Selling Your High Tech Business: Top Ten Lies Sellers Tell Themselves
By Stephen A. Tsoris

June, 2002

There may indeed be beauty in truth-but there's also something elegant about how a few self-deceptions seem to recur whenever people approach the sale of their technology businesses. Often exacerbated by wishful thinking, greed or inexperience, these mistakes almost always stem from the principal's inability to view the selling process objectively.

1. "I'm better off going with the first offer. If I shop the deal, word will get out."
One of the realities of virtually any sale process is that word will almost always get out, one way or another. That's why sophisticated sellers tell their employees at the outset and give key people incentives to stay. Generally, the increased value from competing offers will greatly outweigh the cost of the retention incentives.

2. "I don't need an investment banker."
This is literally true, I suppose. You also don't need a car to go from Downers Grove to Uptown in Chicago, but try it with public transportation sometime. Time after time I see companies stumble as they try to sell themselves, only to create tremendous value when they finally hire an investment banker.

3. "There's no other buyer that is good for my company."
While there can be compelling synergies with a particular party, this statement is usually made about buyers who say they won't tinker with the existing business. This plays well to principals who feel duty-bound to employees to keep the business intact. Unfortunately, and even given the best intentions, what buyers say they will do and what ultimately happens can be two very different things.

4. "My company is very clean: I don't need to worry about due diligence."
This one always gives me a secret chuckle. Bankers have a similar line: "These projections are conservative." The truth is, in the vast majority of cases due diligence will uncover some problems. I recommend that people do their own due diligence investigation before the sale process. First-time sellers almost always ignore this advice; second-time sellers almost always follow it.

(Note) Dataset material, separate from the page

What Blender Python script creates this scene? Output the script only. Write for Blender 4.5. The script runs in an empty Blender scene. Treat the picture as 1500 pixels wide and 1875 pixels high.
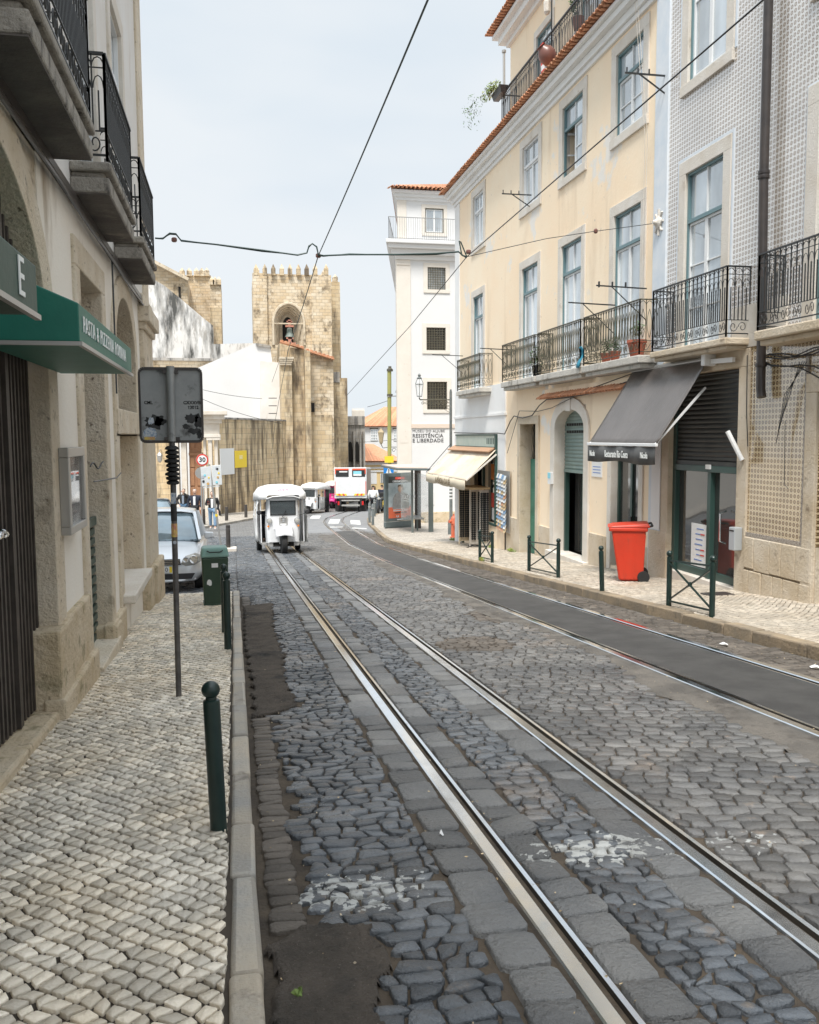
import bpy, math, random
import numpy as np
from mathutils import Vector, Matrix
random.seed(7); RNG=np.random.default_rng(7)
SC=bpy.context.scene
COL=SC.collection
PI=math.pi
# ---------------- camera ----------------
F_=1600.; PITCH=math.radians(4.98); YAW=math.radians(11.4); ROLL=math.radians(0.35); EYE=1.58
def _basis():
    f=Vector((math.sin(YAW)*math.cos(PITCH),math.cos(YAW)*math.cos(PITCH),-math.sin(PITCH)))
    r=Vector((math.cos(YAW),-math.sin(YAW),0)); u=r.cross(f)
    c,s=math.cos(ROLL),math.sin(ROLL)
    return r*c-u*s, u*c+r*s, f
CR,CU,CF=_basis()
cd=bpy.data.cameras.new('camera'); cam=bpy.data.objects.new('camera',cd); COL.objects.link(cam)
m=Matrix((CR,CU,-CF)).transposed().to_4x4(); m.translation=Vector((0,0,EYE)); cam.matrix_world=m
cd.sensor_fit='HORIZONTAL'; cd.sensor_width=36; cd.lens=F_/1500*36; cd.clip_start=.05; cd.clip_end=3000
SC.camera=cam
# ---------------- light ----------------
SUN_EL=math.radians(60); SUN_AZ=math.radians(204)     # compass: from behind, left
w=bpy.data.worlds.new('World'); SC.world=w; w.use_nodes=True
nt=w.node_tree; nt.nodes.clear()
out=nt.nodes.new('ShaderNodeOutputWorld'); bg=nt.nodes.new('ShaderNodeBackground')
sky=nt.nodes.new('ShaderNodeTexSky'); sky.sky_type='NISHITA'; sky.sun_disc=False; sky.sun_elevation=SUN_EL; sky.sun_rotation=SUN_AZ
tc=nt.nodes.new('ShaderNodeTexCoord'); nz=nt.nodes.new('ShaderNodeTexNoise'); mp=nt.nodes.new('ShaderNodeMapping')
mp.inputs['Scale'].default_value=(1,1,3); nz.inputs['Scale'].default_value=1.6; nz.inputs['Detail'].default_value=4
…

5. "An earn-out is the best way to bridge the gap between the seller and buyer."
An earn-out is a mechanism by which an additional purchase price is payable at a later date if the company performs to expectations-usually a revenue or earnings target. They sound nice, but it's rare for a company to stay the same after being purchased. With some incredibly lucrative exceptions, earn-outs almost never pay out.

6. "There's no investment money out there anymore; time to sell."
A lot of technology companies have learned a hard lesson: Make money. If you can't, buyers will be as scarce as investors.

7. "The contract process is just for lawyers."
Every word in an acquisition agreement has economic impact. If it doesn't, it shouldn't be there. Read and understand it better than the buyer and I guarantee that you will not regret it.

8. "Once I sell, my worries are over."
Sorry, but no. Most acquisition agreements carry continuing exposure to the seller to back up the representations and warranties made to the buyer. This exposure can last anywhere from six months to many years, depending on how much leverage you have and how good your lawyer is at negotiating. If you are not careful during the contracting process, you will not make it to the end of the period, no matter how long or short it ends up being.

9. "I'm getting an employment contract, they must want me."
Well, they certainly want a non-compete from you, and they may even want you for a short while. However, most founders don't last very long after the deal closes. Be prepared to update your resume.

10. "No one will notice this problem."
Not only will they notice that problem but it will cost you money if you don't deal with it early in the process.

If you are unfamiliar with the sale process, surround yourself with experts who have an interest in your success and listen to what they have to say. The surest way to protect yourself is by telling the truth-to yourself, first and foremost.